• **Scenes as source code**
-=-=-
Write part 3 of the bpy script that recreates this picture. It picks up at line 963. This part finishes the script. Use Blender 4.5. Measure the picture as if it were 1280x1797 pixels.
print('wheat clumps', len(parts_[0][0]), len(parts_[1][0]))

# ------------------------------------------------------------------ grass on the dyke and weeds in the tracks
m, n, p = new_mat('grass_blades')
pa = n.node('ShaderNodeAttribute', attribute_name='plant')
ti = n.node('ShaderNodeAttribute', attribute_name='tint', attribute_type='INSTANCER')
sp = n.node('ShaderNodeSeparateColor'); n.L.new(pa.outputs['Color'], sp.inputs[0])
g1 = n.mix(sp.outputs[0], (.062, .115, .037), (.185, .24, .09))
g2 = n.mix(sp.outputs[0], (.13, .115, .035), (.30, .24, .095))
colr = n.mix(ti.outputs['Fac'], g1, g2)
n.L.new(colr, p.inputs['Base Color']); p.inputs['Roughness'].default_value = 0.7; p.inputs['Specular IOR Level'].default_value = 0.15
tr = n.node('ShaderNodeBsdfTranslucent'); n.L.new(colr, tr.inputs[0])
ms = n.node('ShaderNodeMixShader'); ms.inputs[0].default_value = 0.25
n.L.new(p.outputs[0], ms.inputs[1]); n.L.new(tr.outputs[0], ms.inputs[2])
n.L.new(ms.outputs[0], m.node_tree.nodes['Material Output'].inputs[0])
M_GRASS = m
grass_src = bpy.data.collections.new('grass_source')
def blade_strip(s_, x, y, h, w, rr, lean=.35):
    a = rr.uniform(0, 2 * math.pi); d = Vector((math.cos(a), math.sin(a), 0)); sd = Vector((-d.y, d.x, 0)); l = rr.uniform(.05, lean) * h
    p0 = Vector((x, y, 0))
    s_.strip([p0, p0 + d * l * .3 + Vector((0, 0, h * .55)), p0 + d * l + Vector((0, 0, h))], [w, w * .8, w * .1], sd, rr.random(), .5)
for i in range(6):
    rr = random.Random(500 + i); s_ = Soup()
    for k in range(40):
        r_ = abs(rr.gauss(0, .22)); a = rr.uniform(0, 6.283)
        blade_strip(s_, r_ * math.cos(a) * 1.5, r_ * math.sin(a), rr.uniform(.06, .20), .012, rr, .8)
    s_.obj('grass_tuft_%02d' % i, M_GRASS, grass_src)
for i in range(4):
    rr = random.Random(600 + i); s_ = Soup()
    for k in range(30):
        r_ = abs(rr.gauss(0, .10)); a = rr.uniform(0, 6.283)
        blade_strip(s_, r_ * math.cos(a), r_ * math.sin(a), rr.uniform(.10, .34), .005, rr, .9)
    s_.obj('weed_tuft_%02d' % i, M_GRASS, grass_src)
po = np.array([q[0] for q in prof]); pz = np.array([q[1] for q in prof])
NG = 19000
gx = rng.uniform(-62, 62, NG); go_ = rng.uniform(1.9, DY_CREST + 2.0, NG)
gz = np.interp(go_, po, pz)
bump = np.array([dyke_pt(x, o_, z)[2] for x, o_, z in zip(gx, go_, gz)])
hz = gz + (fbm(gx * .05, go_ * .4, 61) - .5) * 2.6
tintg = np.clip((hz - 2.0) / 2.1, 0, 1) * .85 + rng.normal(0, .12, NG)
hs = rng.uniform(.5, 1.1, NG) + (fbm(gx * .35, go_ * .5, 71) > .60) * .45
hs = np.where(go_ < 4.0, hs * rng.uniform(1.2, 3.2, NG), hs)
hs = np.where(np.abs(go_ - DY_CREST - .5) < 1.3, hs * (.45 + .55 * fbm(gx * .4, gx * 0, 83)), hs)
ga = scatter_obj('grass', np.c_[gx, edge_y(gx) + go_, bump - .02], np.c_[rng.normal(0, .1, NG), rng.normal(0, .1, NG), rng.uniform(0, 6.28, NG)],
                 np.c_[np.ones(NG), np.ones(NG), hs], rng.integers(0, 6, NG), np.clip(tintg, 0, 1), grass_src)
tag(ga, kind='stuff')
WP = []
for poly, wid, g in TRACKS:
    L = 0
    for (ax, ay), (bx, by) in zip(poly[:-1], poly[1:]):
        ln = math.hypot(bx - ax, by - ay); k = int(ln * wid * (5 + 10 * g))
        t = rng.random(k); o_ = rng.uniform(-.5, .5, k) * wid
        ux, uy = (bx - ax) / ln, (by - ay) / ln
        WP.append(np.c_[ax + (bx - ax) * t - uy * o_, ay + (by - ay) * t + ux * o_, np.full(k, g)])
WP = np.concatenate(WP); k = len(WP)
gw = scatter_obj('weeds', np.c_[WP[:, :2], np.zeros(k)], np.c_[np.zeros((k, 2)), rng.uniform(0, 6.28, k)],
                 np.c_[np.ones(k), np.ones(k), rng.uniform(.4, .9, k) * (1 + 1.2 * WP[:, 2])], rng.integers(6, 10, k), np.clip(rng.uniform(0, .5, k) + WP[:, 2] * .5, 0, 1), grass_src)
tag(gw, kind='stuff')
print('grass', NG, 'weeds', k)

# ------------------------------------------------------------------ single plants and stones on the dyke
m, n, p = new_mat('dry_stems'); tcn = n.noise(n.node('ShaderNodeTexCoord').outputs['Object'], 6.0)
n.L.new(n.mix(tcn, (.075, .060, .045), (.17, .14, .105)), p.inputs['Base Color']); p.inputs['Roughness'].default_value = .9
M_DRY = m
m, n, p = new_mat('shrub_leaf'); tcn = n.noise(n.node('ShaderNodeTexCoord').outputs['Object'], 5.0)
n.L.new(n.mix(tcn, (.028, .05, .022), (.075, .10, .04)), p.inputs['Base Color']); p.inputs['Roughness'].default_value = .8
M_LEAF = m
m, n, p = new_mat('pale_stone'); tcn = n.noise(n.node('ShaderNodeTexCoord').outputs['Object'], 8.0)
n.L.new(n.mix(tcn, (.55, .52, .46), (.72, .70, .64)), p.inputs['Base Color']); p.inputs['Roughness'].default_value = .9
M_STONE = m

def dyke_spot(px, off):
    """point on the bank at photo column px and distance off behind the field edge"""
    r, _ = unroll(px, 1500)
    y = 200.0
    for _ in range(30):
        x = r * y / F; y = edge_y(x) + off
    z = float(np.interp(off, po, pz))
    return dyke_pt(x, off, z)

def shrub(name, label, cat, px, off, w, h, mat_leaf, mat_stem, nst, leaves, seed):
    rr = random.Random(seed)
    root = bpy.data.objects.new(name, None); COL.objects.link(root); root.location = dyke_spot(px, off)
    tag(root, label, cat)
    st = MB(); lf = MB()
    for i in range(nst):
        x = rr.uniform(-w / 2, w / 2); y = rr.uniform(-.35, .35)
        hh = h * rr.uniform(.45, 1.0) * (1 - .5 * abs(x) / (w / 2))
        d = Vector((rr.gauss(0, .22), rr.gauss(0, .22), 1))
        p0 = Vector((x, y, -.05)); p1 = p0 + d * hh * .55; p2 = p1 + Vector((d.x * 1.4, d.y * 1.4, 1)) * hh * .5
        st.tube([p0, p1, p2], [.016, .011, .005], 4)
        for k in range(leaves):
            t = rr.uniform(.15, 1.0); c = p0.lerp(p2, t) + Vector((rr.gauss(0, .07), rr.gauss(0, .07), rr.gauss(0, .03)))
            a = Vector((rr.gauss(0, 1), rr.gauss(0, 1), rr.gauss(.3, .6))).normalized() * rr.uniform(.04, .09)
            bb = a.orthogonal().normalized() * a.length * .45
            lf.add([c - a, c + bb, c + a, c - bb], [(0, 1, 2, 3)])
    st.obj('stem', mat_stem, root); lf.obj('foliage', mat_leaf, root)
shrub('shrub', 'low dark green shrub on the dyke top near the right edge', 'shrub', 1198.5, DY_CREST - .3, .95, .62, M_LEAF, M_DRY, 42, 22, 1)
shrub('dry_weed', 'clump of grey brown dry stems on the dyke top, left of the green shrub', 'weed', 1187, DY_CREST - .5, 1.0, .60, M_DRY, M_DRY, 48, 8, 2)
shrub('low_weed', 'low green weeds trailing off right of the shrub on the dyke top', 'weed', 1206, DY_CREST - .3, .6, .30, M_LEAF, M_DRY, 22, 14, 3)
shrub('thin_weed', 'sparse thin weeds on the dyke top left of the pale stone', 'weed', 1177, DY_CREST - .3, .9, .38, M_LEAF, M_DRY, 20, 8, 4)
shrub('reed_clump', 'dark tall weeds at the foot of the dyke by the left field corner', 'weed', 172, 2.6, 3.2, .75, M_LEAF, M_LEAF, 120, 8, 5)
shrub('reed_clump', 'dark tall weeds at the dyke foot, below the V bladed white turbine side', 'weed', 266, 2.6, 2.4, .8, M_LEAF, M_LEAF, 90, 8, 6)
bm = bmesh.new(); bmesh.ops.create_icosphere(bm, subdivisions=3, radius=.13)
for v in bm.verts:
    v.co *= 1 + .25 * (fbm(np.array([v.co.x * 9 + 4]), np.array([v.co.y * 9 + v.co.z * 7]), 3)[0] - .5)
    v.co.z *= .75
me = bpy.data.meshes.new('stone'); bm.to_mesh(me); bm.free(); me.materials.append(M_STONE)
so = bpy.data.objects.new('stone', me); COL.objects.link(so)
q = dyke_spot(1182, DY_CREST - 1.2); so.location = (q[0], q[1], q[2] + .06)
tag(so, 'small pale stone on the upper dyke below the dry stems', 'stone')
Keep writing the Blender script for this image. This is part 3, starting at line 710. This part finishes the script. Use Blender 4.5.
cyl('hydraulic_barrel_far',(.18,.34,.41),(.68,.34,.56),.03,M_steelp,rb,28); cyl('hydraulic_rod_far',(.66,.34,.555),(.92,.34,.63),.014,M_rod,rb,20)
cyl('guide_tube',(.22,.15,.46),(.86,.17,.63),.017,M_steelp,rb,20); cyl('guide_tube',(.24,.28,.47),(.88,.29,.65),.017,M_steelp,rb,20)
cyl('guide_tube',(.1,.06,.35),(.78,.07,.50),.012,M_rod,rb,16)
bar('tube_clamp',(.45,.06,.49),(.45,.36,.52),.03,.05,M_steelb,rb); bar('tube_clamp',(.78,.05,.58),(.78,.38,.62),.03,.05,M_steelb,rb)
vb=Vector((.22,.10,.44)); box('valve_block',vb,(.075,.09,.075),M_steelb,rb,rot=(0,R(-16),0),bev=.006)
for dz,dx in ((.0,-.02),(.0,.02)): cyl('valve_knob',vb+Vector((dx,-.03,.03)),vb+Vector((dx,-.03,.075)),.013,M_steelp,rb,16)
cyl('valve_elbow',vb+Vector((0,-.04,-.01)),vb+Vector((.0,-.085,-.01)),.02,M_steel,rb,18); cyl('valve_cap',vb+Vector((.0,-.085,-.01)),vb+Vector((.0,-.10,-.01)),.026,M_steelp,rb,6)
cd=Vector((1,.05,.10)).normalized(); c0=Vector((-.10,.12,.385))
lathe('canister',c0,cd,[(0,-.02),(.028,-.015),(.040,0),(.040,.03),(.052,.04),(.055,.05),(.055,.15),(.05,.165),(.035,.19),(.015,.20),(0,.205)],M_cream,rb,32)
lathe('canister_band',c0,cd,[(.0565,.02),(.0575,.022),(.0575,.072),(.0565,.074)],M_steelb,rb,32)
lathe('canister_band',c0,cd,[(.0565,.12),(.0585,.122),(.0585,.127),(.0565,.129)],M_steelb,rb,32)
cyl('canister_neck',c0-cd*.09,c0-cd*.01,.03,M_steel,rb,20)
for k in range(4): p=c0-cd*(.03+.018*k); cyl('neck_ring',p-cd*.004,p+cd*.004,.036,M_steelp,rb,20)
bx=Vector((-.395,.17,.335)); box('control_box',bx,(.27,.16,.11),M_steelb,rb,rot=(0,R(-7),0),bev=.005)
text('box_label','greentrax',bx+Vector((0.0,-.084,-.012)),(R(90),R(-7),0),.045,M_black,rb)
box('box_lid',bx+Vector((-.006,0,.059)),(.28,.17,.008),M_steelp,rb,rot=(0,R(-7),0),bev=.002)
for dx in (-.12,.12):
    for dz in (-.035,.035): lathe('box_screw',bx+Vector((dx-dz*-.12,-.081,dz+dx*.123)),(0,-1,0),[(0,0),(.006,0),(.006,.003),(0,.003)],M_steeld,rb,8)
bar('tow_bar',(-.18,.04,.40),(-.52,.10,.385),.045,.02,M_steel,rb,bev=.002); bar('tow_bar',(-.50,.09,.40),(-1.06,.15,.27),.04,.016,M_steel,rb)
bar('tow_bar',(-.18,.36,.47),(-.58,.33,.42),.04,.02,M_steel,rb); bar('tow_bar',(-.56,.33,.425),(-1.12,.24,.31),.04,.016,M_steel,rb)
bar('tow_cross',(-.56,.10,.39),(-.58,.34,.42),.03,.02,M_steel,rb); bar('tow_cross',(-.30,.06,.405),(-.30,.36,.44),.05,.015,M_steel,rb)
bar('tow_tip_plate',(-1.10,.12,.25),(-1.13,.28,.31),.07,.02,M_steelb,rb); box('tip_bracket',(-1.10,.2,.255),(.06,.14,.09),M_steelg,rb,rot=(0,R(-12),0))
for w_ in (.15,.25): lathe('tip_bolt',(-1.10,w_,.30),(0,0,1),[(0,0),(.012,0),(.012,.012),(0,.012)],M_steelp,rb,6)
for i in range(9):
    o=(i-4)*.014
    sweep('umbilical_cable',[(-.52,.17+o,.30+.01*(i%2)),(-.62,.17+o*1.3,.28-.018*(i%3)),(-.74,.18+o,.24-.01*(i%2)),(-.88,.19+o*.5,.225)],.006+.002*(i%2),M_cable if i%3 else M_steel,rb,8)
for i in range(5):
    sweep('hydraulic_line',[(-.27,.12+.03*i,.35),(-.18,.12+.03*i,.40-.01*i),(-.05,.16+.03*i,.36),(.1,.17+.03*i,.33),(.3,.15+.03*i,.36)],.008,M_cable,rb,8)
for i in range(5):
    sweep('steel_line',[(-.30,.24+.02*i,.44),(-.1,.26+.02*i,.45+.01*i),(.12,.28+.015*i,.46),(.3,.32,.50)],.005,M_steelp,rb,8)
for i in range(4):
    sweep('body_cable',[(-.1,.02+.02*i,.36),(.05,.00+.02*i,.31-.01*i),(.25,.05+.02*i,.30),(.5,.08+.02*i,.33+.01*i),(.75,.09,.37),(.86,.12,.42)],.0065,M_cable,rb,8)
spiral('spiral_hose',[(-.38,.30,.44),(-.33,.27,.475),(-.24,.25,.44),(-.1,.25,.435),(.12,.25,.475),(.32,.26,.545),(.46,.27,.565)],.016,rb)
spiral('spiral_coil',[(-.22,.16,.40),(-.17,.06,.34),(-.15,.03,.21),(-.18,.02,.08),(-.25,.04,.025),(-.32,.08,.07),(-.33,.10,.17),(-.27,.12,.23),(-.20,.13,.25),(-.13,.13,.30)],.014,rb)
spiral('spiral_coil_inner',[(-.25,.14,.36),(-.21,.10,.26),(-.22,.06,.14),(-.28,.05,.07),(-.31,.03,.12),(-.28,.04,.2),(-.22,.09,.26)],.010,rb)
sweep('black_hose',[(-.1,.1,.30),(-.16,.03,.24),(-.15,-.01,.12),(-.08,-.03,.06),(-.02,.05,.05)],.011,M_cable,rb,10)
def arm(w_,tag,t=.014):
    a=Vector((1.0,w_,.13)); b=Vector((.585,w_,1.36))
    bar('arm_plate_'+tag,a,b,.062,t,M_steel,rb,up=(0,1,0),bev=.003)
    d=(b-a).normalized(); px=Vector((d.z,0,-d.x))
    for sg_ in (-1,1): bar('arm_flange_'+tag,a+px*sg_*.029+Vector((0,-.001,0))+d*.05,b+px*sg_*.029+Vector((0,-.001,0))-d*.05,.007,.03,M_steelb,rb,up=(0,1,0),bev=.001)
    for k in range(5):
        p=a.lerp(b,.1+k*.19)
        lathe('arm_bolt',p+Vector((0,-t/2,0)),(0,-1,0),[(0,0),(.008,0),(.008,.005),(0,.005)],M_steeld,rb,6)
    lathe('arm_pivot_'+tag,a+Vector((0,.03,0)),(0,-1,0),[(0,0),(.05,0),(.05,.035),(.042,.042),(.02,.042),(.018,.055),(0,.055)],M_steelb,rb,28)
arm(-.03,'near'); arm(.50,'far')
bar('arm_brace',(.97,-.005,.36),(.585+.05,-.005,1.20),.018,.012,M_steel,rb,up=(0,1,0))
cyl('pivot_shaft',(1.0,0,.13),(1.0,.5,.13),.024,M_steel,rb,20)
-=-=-
• **What the task asks**
Starting with the first line of the records, repeat every line up to and including the one containing "print('wheat clumps', len(parts_[0][0]), len(parts_[1][0]))", and nothing else.

• **In response**
Write part 3 of the bpy script that recreates this picture. It picks up at line 963. This part finishes the script. Use Blender 4.5. Measure the picture as if it were 1280x1797 pixels.
print('wheat clumps', len(parts_[0][0]), len(parts_[1][0]))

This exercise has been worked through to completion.